Catching Up With: Ann Mennonno

The walls and blackboards in Ann's classroom in the IPS Center for Inquiry (CFI) are covered with the usual papers, posters, instructions and drawings that fill secondand third-grade classrooms across the country.

But in her desk are other drawings, by students from an orphanage school in Honduras called Flor Azul (Spanish for "Blue Flower"), far from downtown Indianapolis. The drawings, by boys she has befriended in two short trips to rural Honduras as part of the Heart in Education Teacher Outreach (HETO) program, are near and dear to the former IUPUI student (a 1999 graduate from the IU School of Education at IUPUI).

"When I first got these, I was in tears," she says. "They have so little in their schools, and yet they gave me so much" for her work with Honduran teachers and students in the rural mountains of that Caribbean country.

Mennonno already has made two trips as part of HETO, a project partnering Indianapolis schools with schools in the poor Central American country. This winter, she'll head back to meet with "my other class" and with the teachers she and HETO support.

Her IPS class has gotten involved in the project. "Our kids wrote dual-language books for the kids down there and their teachers to use to learn English," Mennonno says. "Our kids feel like they are teachers, too."

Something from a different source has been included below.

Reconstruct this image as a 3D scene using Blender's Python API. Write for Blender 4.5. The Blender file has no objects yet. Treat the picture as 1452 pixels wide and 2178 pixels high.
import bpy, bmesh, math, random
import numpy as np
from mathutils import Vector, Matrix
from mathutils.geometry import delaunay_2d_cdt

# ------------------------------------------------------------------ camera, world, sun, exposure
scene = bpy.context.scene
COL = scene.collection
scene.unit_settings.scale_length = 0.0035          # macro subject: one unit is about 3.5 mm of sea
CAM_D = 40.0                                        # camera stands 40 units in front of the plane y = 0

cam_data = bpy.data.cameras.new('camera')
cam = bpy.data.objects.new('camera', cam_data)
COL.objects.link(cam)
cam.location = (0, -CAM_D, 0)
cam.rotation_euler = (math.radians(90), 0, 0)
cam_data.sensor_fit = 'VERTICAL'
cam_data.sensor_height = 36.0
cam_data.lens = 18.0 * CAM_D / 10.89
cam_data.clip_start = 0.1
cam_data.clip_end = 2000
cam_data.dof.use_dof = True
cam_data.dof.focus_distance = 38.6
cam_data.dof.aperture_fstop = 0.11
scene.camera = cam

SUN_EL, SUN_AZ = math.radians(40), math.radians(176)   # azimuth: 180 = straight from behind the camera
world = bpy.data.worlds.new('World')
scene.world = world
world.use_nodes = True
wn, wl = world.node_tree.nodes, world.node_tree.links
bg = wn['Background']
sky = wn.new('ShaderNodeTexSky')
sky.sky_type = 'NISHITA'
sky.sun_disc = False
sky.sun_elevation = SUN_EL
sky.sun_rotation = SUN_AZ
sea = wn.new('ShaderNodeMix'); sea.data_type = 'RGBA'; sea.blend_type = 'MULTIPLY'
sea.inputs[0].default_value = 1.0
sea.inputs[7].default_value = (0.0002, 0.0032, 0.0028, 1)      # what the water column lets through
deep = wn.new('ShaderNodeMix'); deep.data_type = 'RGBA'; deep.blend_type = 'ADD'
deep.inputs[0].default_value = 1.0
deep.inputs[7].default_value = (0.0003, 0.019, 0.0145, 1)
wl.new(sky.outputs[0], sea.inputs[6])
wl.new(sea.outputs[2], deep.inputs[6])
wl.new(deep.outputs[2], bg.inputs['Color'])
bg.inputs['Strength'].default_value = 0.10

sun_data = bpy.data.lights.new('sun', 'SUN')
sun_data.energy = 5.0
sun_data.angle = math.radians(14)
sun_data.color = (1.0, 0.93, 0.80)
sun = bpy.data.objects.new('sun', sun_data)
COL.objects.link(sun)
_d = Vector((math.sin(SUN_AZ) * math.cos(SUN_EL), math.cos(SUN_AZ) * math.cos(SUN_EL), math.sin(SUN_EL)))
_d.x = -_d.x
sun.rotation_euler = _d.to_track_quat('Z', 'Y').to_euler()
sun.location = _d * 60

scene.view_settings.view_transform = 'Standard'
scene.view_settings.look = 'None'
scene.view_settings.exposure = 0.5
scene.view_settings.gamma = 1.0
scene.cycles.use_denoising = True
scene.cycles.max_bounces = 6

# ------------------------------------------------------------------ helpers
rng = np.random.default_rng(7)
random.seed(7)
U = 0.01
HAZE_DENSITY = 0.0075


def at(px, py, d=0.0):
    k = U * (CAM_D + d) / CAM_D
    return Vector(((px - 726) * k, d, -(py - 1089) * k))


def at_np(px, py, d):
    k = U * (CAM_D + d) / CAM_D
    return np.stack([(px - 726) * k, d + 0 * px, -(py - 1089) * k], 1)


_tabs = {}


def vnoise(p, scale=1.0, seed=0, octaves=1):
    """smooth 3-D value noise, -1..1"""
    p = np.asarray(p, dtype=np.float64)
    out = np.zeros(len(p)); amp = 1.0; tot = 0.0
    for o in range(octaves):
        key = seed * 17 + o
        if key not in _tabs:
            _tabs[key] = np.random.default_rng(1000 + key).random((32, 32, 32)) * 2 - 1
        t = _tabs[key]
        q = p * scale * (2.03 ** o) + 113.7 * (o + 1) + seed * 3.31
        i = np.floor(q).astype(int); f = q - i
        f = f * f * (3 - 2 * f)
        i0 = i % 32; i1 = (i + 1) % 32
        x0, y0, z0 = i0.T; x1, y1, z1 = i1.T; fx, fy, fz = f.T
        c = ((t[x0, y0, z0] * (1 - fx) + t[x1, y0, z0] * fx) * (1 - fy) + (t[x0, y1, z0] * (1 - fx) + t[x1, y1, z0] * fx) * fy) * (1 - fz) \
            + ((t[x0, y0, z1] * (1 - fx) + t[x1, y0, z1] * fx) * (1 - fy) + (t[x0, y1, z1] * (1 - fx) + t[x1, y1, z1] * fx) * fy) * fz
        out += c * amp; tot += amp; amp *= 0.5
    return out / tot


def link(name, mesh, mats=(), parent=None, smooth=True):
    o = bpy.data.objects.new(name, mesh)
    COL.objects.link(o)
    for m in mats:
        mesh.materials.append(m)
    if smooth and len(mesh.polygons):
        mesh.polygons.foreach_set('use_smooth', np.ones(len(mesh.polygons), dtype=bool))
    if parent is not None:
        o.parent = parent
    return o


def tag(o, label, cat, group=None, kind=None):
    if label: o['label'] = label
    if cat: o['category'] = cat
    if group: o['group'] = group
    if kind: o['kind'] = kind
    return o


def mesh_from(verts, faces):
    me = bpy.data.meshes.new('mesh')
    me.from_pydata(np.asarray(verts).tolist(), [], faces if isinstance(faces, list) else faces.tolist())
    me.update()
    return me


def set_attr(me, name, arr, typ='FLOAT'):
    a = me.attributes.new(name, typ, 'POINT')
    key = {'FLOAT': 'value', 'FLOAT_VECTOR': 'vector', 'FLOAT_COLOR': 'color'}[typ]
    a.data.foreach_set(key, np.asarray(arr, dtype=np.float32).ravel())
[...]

She also brings back stories and memories from her travels that help achieve one of CFI's main goals as the state's only International Baccalaureate Primary Years Program.

"We teach our kids that the world is very small, and one of our goals is to learn social action and responsibility," Mennonno says. Since the IUPUI graduate doesn't speak Spanish — "though I am learning the language" — they work through interpreters while in Honduras. Back home, CFI students regularly use Spanish in the classroom.

"It's the best way to become bilingual," Mennonno says. "Just get immersed in the Spanish language."

Chris Leland, one of Mennonno's former teachers and mentors at the School of Education, isn't surprised her protégé is involved in the venture.

"Ann is always looking for creative ways to teach her students," says Chris Leland of the School of Education, who was one of Mennonno's mentors during the IPS teacher's days at IUPUI. "She makes learning fun and exciting, something kids will want to do their whole lives."

The experience has been transforming for the IPS teacher.

"It was scary the first time, especially working through an interpreter," Mennonno says. "But your life changes when you do this. I absolutely love it!"